MS-MR-1-Ponies95616by Laura Rodley
It was another banner year for the Chincoteague Volunteer Fire Company (CVFC). Last year they sold out of 7,000 raffle tickets. This year they printed an extra 500 and they sold out again as tourists and islanders alike bought for the chance to win the first foal that sets its foot on shore after swimming Assateague Channel in Virginia during the 91st annual Pony Swim.
On this pony-penning day, the island’s usual population of 3,500 swelled to approximately 40,000. Annapolis Maryland’s Maria Listman won. “I’ve been coming to the island for 30 years,” she said. The crowd breathed a collective sigh at having lost, and another sigh of joy for her win, like being present at a huge birthday party; that’s what the ponies represent, a chance to own tangible joy and the culmination of dreams.
The Pony Swim and subsequent foal auction have helped support the CVFC since 1925. In turn, CVFC members take care of the ponies that live on Assateague Island, by bringing bales of hay and water when there is lots of ice or snow and providing veterinary care. Fifty-seven foals were sold at the auction on Thursday, a day after they swam 70 yards across Assateague Channel to Chincoteague at slack tide. Proceeds are used to help fund CVFC and take care of the ponies, plus keeps the herd numbers down to the requisite 150.
“It was a real good winter; every five years or so, it works out. It’s a nice good crop,” said Denise Bowden, 26 year active CVFC member. The southern herd had been herded into the brand new southern corral on Saturday. Early Monday morning, the Saltwater Cowboys drove the northern herd down Assateague beach, viewed by thousands clicking cameras.
This year three fewer Saltwater Cowboys joined in, as honorary fire department member Gary Vaughn Rayne Sr., 65, of Willards, VA passed away. Two active CVFC members, Bryce Hurry, 20, of Clements, VA and Justin Lewis, 26, of Snow Hill, VA died from injuries sustained in two separate automobile accidents.
The Saltwater Cowboys have a tradition spanning generations of herding the legendary ponies and, therefore, a very tight bond. The three were honored during pony penning. The fire department has 35 active members, 60 life members and 50 honorary members.
The new corral was built collaboratively by the Chincoteague National Wildlife Refuge, the CVFC, and the volunteer organization Team Rubicon. “The south corral kept getting washed out,” said Bowden. Minimal shade was provided by two deciduous trees and beige canvas tarps where pine trees had already been cut down due to an infestation of southern pine bark beetles.
Very pregnant mares and foals were trucked over to the Carnival Grounds on Chincoteague. Pony penning veteran, Bowden said, “This year’s swim was one of the smoothest and easy-going pony pennings we’ve seen in a long time.”
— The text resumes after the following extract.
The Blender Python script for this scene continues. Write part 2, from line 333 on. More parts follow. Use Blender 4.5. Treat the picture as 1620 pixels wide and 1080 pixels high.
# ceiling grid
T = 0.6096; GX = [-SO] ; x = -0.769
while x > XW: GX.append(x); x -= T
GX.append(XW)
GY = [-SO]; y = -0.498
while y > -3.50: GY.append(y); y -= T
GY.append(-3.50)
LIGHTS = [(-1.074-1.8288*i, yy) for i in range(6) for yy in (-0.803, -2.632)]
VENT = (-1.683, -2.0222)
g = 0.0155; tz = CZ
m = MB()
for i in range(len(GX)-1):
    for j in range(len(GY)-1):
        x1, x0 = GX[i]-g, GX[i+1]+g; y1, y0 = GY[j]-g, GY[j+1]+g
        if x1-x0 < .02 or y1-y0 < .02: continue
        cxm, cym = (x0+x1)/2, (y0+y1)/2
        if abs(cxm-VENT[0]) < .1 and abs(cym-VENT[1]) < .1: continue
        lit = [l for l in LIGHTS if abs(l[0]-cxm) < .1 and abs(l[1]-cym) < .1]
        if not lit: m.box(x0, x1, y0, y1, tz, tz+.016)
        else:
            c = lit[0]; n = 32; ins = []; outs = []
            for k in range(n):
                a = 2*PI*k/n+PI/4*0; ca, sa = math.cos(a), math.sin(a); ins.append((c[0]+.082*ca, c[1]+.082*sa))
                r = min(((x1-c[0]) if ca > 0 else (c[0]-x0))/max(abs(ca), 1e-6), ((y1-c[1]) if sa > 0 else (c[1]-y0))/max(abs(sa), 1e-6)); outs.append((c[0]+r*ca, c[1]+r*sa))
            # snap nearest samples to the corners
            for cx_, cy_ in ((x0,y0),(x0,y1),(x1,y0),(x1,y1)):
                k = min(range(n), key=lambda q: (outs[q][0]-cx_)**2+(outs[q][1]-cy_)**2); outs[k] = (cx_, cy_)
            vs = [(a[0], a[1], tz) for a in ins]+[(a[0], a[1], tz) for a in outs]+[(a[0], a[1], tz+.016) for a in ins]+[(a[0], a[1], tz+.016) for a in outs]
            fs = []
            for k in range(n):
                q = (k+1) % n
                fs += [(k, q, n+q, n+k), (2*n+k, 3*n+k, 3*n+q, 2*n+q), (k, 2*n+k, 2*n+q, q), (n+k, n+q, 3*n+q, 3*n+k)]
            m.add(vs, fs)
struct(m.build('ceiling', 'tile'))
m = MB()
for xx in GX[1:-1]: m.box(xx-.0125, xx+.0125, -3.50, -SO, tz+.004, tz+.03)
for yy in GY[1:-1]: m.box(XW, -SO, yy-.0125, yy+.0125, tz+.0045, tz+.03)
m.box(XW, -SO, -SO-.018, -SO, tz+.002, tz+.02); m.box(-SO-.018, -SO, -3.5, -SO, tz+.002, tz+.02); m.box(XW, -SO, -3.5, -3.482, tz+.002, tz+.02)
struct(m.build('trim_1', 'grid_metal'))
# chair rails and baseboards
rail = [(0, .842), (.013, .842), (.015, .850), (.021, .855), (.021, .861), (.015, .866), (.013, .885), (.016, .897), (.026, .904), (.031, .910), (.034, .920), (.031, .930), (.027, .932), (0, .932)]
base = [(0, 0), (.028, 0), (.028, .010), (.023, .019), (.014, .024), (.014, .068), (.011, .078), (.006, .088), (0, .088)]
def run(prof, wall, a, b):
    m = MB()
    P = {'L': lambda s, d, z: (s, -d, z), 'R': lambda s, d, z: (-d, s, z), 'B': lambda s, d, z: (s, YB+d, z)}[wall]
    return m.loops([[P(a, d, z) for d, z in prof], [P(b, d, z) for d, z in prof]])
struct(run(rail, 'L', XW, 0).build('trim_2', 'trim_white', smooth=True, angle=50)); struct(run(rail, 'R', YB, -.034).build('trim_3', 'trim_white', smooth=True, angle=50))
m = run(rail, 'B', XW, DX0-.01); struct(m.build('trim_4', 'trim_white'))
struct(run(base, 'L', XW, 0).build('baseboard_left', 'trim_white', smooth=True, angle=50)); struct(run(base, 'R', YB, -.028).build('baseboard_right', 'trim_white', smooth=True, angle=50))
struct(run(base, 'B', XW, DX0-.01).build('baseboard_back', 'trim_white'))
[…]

Author Marguerite Henry spotlighted the Pony Swim and island life in her iconic children’s fiction book Misty of Chincoteague, published in 1947. She bought Misty, a foal born on Chincoteague’s Beebe Ranch, and brought her home to Wayne, IL. The movie adaptation of Misty was filmed in 1961. For its premiere, Misty was paraded down the street to have her hoof-prints imbedded in cement in front of the Island Theater, which airs Misty during pony penning week.
The ponies’ lineage is closely chronicled, and any bearing markings similar to Misty’s markings is especially prized. On auction day, July 28, people bought seven buyback foals that had requisite characteristics that were returned to swim back to Assateague to live with the herd for the rest of their lives. The first buyback pony sold for $9,000. The CVFC donated the proceeds of $8,500 from the sale of another foal to Special Olympics.